The Lost Tribes: articles

Tribal warfare

The premise behind Nine's new reality series Lost Tribes is simple. Three white Australian families sign up for a mystery holiday and the chance to be on TV. To their horror, they discover the exotic destination they imagined is a desert or a jungle where they must eschew the comforts of civilisation in exchange for a primitive existence for 10 days.

If there's a whiff of familiarity about the concept, it might be because last year the ABC screened Worlds Apart and Bruce Parry's gonzo-doco Tribe, both of which explored the consequences of Westerners inserted into remote cultures. Lost Tribes owes more to Survivor than either of these, although producer David Galloway plays down the reality TV label.

"It's not a game; no one gets voted off," he says. "It's an authentic cultural experience. It's a unique opportunity for these people to find out a way of life that, incredibly, still exists in the 21st century. And some of the tribal people emphasised to us that they wanted to show people from outside what their lives were like and in many cases how difficult their lives are."

Anthropologist Kalissa Alexeyeff, from Melbourne University, takes issue with the show's supposed authenticity. "The show is a gross misrepresentation of what these tribes are like, which I find offensive," she says. "We want them to act primitive for our entertainment but their lives are a lot more complex than that ... It's not really about those tribes; it's about Western fears and desires. It's an exotic backdrop or playground for these Westerners to discover themselves."

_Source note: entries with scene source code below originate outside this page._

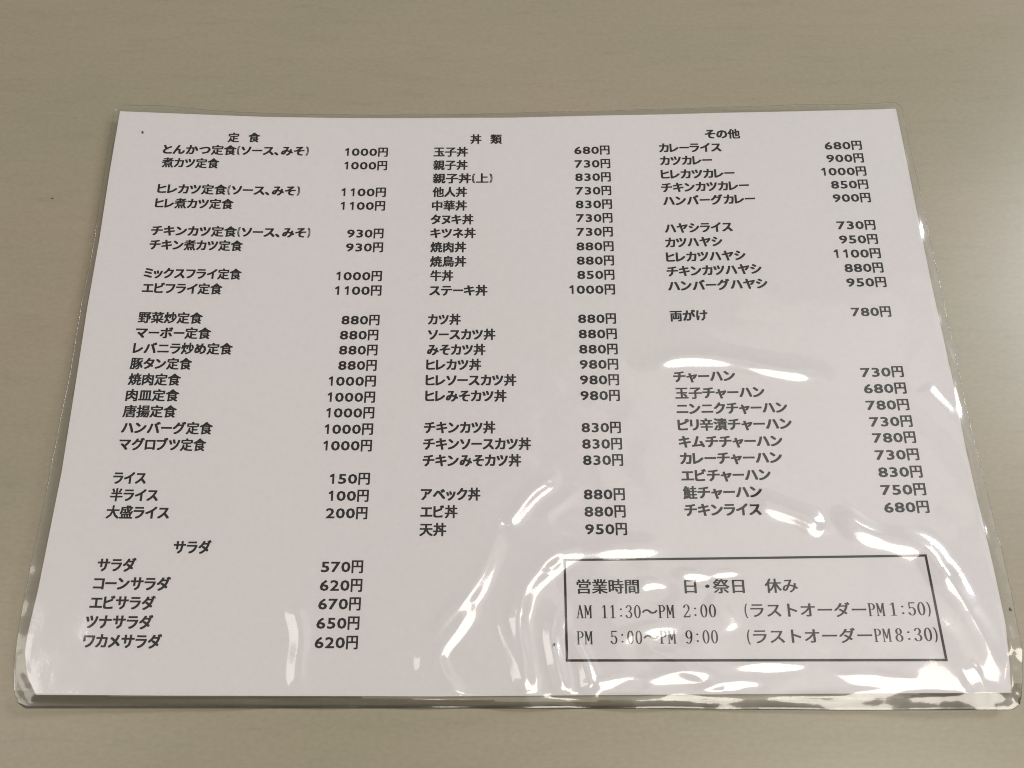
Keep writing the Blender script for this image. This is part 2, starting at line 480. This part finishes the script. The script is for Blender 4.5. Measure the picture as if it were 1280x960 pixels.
def coons(E, nu, nv, corner=0.0):
    """grid of points spanned by four measured edges"""
    T = resample(E['top'], nu)
    B = resample(E['bottom'], nu)
    L = resample(E['left'], nv)                              # top -> bottom
    Rr = resample(E['right'], nv)
    u = np.linspace(0, 1, nu)[None, :, None]
    v = np.linspace(0, 1, nv)[:, None, None]
    G = (1 - v) * T[None] + v * B[None] + (1 - u) * L[:, None] + u * Rr[:, None] \
        - ((1 - u) * (1 - v) * T[0] + u * (1 - v) * T[-1] + (1 - u) * v * B[0] + u * v * B[-1])
    if corner > 0:                                           # round the four corners of the pouch
        lo, hi = G.reshape(-1, 2).min(0), G.reshape(-1, 2).max(0)
        for cx, cy, ix, iy in ((0, 0, 1, 1), (nu - 1, 0, -1, 1), (0, nv - 1, 1, -1), (nu - 1, nv - 1, -1, -1)):
            P0 = G[cy, cx].copy()
            C0 = P0 + np.array([ix * corner, -iy * corner])
            sub = G.reshape(-1, 2)
            a = (sub - P0) * np.array([ix, -iy])
            m = (a[:, 0] < corner) & (a[:, 1] < corner)
            q = (corner - a[m]) / corner                     # 0..1 towards the corner
            q = np.clip(q, 0, 1.2)
            mx = np.maximum(q[:, 0], q[:, 1]) + 1e-9
            ln = np.hypot(q[:, 0], q[:, 1]) + 1e-9
            q2 = q * (mx / ln)[:, None]
            sub[m] = P0 + (corner - q2 * corner) * np.array([ix, -iy])
            G = sub.reshape(nv, nu, 2)
    return G


def grid_faces(nu, nv):
    i = np.arange(nu - 1)[None, :] + nu * np.arange(nv - 1)[:, None]
    return np.stack([i, i + nu, i + nu + 1, i + 1], -1).reshape(-1, 4)


def grid_obj(name, XYZ, mat, parent=None, mats=None, mat_idx=None):
    nv, nu = XYZ.shape[:2]
    F = grid_faces(nu, nv)
    me = bpy.data.meshes.new(name)
    V = XYZ.reshape(-1, 3)
    me.vertices.add(len(V))
    me.vertices.foreach_set('co', V.astype(np.float32).ravel())
    me.loops.add(F.size)
    me.loops.foreach_set('vertex_index', F.astype(np.int32).ravel())
    me.polygons.add(len(F))
    me.polygons.foreach_set('loop_start', np.arange(0, F.size, 4, dtype=np.int32))
    me.polygons.foreach_set('use_smooth', np.ones(len(F), dtype=bool))
    for m in (mats or [mat]):
        me.materials.append(m)
    if mat_idx is not None:
        me.polygons.foreach_set('material_index', np.asarray(mat_idx, dtype=np.int32).ravel())
    me.update(calc_edges=True)
    me.validate()
    o = bpy.data.objects.new(name, me)
    sc.collection.objects.link(o)
    if parent:
        o.parent = parent
    return o


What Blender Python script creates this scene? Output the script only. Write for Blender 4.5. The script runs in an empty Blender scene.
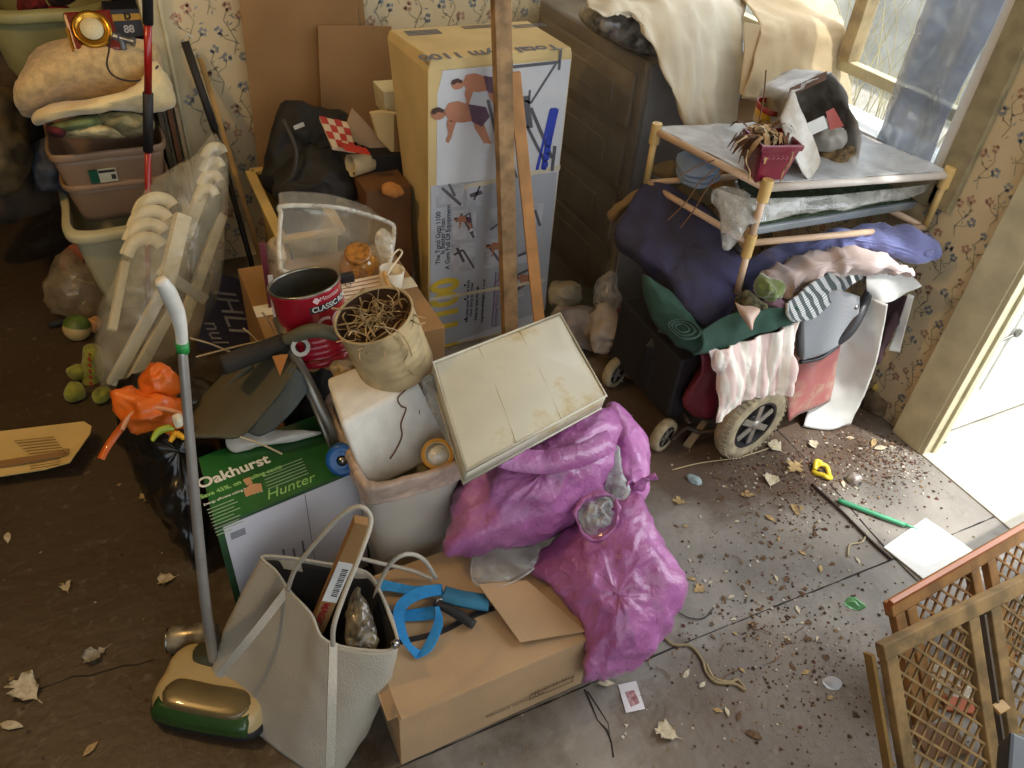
import bpy, bmesh, math, random
from mathutils import Vector, Matrix, noise
V = Vector
C = bpy.context.scene.collection
rnd = random.Random(7)

# ---------------------------------------------------------------- camera
F, CX, CY = 785.0, 512.0, 384.0
down = V((-82, 946, F)).normalized()
Zc = -down
Yc = V((-491, -653, F)); Yc = (Yc - Zc*Yc.dot(Zc)).normalized()
Xc = Yc.cross(Zc)
EYE = V((0, 0, 1.6))
def ray(u, v):
    r = V(((u-CX)/F, (v-CY)/F, 1.0))
    return V((Xc.dot(r), Yc.dot(r), Zc.dot(r)))
def P(u, v, z=None, y=None, x=None):
    """survey point: where the sight line of a photo point meets a known height or wall plane"""
    r = ray(u, v)
    t = (z-EYE.z)/r.z if z is not None else ((y-EYE.y)/r.y if y is not None else (x-EYE.x)/r.x)
    return EYE + r*t
cam = bpy.data.cameras.new('camera'); camo = bpy.data.objects.new('camera', cam); C.objects.link(camo)
cam.sensor_width = 36; cam.lens = F/1024*36; cam.clip_start = 0.02
Rw = Matrix(((Xc.x, Xc.y, Xc.z), (Yc.x, Yc.y, Yc.z), (Zc.x, Zc.y, Zc.z)))
flip = Matrix(((1,0,0),(0,-1,0),(0,0,-1)))
camo.matrix_world = Matrix.Translation(EYE) @ (Rw @ flip).to_4x4()
bpy.context.scene.camera = camo

# ---------------------------------------------------------------- materials
def lin(c):
    c = c/255.0
    return c/12.92 if c <= 0.04045 else ((c+0.055)/1.055)**2.4
def col(c): return (lin(c[0]), lin(c[1]), lin(c[2]), 1)
MATS = {}
def M(name, c, rough=0.7, metal=0.0, var=0.12, vs=9.0, bump=0.0, bs=60.0, alpha=None, c2=None, coat=0.0, stain=None, sheen=0, wr=0.0, ws=12.0, au=(0.5, 1.6)):
    """procedural material: base colour, blotchy variation, optional second colour / stain, noise bump, wrinkle bump"""
    if name in MATS: return MATS[name]
    m = bpy.data.materials.new(name); m.use_nodes = True
    nt = m.node_tree; N = nt.nodes; L = nt.links
    b = N['Principled BSDF']
    b.inputs['Roughness'].default_value = rough; b.inputs['Metallic'].default_value = metal
    if coat: b.inputs['Coat Weight'].default_value = coat
    if sheen: b.inputs['Sheen Weight'].default_value = sheen
    tc = N.new('ShaderNodeTexCoord')
    nz = N.new('ShaderNodeTexNoise'); nz.inputs['Scale'].default_value = vs; nz.inputs['Detail'].default_value = 5
    L.new(tc.outputs['Object'], nz.inputs['Vector'])
    rp = N.new('ShaderNodeValToRGB'); L.new(nz.outputs['Fac'], rp.inputs['Fac'])
    a = col(c); d = col(c2) if c2 else tuple(max(0, x*(1-var*2.2)) for x in a[:3])+(1,)
    rp.color_ramp.elements[0].position = 0.35; rp.color_ramp.elements[1].position = 0.62
    rp.color_ramp.elements[0].color = d; rp.color_ramp.elements[1].color = a
    out = rp.outputs['Color']
    if stain:
        n2 = N.new('ShaderNodeTexNoise'); n2.inputs['Scale'].default_value = stain[1]; n2.inputs['Detail'].default_value = 8
        n2.inputs['Roughness'].default_value = 0.7
        L.new(tc.outputs['Object'], n2.inputs['Vector'])
        r2 = N.new('ShaderNodeValToRGB'); r2.color_ramp.elements[0].position = stain[2]; r2.color_ramp.elements[1].position = stain[2]+0.12
        L.new(n2.outputs['Fac'], r2.inputs['Fac'])
        mx = N.new('ShaderNodeMixRGB'); mx.inputs[2].default_value = col(stain[0])
        L.new(r2.outputs['Color'], mx.inputs['Fac']); L.new(out, mx.inputs[1]); out = mx.outputs[0]
    L.new(out, b.inputs['Base Color'])
    prev = None
    if bump:
        n3 = N.new('ShaderNodeTexNoise'); n3.inputs['Scale'].default_value = bs; n3.inputs['Detail'].default_value = 6
        L.new(tc.outputs['Object'], n3.inputs['Vector'])
        bp = N.new('ShaderNodeBump'); bp.inputs['Strength'].default_value = bump; bp.inputs['Distance'].default_value = 0.004
        L.new(n3.outputs['Fac'], bp.inputs['Height']); prev = bp
    if wr:
        vo = N.new('ShaderNodeTexNoise'); vo.noise_type = 'RIDGED_MULTIFRACTAL'; vo.inputs['Scale'].default_value = ws; vo.inputs['Detail'].default_value = 3
        vo.inputs['Distortion'].default_value = 0.6
        L.new(tc.outputs['Object'], vo.inputs['Vector'])
        bp = N.new('ShaderNodeBump'); bp.inputs['Strength'].default_value = wr; bp.inputs['Distance'].default_value = 0.006
        L.new(vo.outputs['Fac'], bp.inputs['Height'])
        if prev: L.new(prev.outputs['Normal'], bp.inputs['Normal'])
        prev = bp
    if prev: L.new(prev.outputs['Normal'], b.inputs['Normal'])
    if alpha is not None:
        n4 = N.new('ShaderNodeTexNoise'); n4.inputs['Scale'].default_value = 14; n4.inputs['Detail'].default_value = 4; n4.inputs['Distortion'].default_value = 1.5
        L.new(tc.outputs['Object'], n4.inputs['Vector'])
        mr = N.new('ShaderNodeMapRange'); mr.inputs[1].default_value = 0.35; mr.inputs[2].default_value = 0.7
        mr.inputs[3].default_value = alpha*au[0]; mr.inputs[4].default_value = min(1, alpha*au[1])
        L.new(n4.outputs['Fac'], mr.inputs[0]); L.new(mr.outputs[0], b.inputs['Alpha'])
    MATS[name] = m
    return m

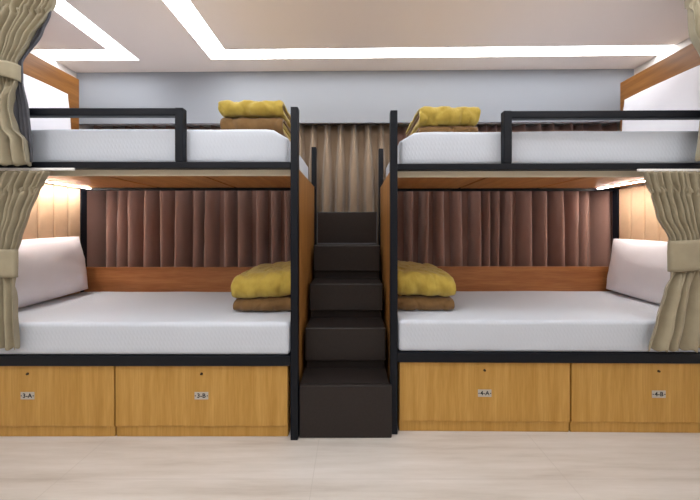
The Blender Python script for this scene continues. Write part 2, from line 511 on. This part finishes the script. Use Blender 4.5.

Anthropologist and filmmaker Bob Connolly, who, with his wife, Robin Anderson, spent a decade living close to tribespeople in Papua New Guinea, says truly remote tribes would not allow unknown Westerners to dress in traditional costume. "It's like suggesting that someone who goes to a Catholic country from an agnostic family suddenly takes communion. It just doesn't make any sense. To fly in strangers and then to suddenly dress them up in all that stuff is a television producer's idea of what might interest their viewers."

Connolly concurs with Alexeyeff on the danger in romanticising tribal life for Western entertainment. "We [overdo] presenting tribespeople as the mysterious other - that they're not quite human. The one thing that I came away with from living among tribal people is that our similarities are so much greater than our dissimilarities."

However contrived their experiences may have been, the families involved in Nine's show echo that sentiment. "If you strip away and come down to their basics, they're just the same as us," says Mel Povey, a 51-year-old primary school teacher who lived with Mentawi people in Indonesia. "They have the same values - they believe in their family, making the best they can for their children, their loved ones. We have all that in common."

Lynn Fraser, who stayed with the Himba in Namibia, says: "It was a male-dominated society. But you see that here as well. You see women that get trodden on by their husbands and do whatever their husbands want."

Much is made in the series of the families' discomfort but they all speak of the positive aspects of the experience: enlightenment, an appreciation for basic luxuries back home and new-found fame. "I'm actually hoping to get into TV and all that kind of stuff," says 18-year-old Ashley Sherry, whose family stayed with a Zulu tribe in South Africa. "I'd probably do another reality show. I'd love to do Survivor - that'd be crazy."

Povey says her husband entered the family in the show partly because of their daughters' performing arts ambitions. "We thought this would be a wonderful opportunity. It just might be an opportunity for them to be noticed and maybe have a further career, whether it's modelling or TV or something in the public eye."

Lynn Fraser was so inspired by the experience that she plans to take a self-funded volunteer trip back to Africa to help poor communities. For others, the whole thing was a bit of a lark.

"It's 15 minutes of fame and after 15 minutes, I'll still be here doing what I'm doing," Glenn Sherry says. "I hope people watching get a bit of a laugh."

Lost Tribes airs on Nine on Sundays at 6.30pm.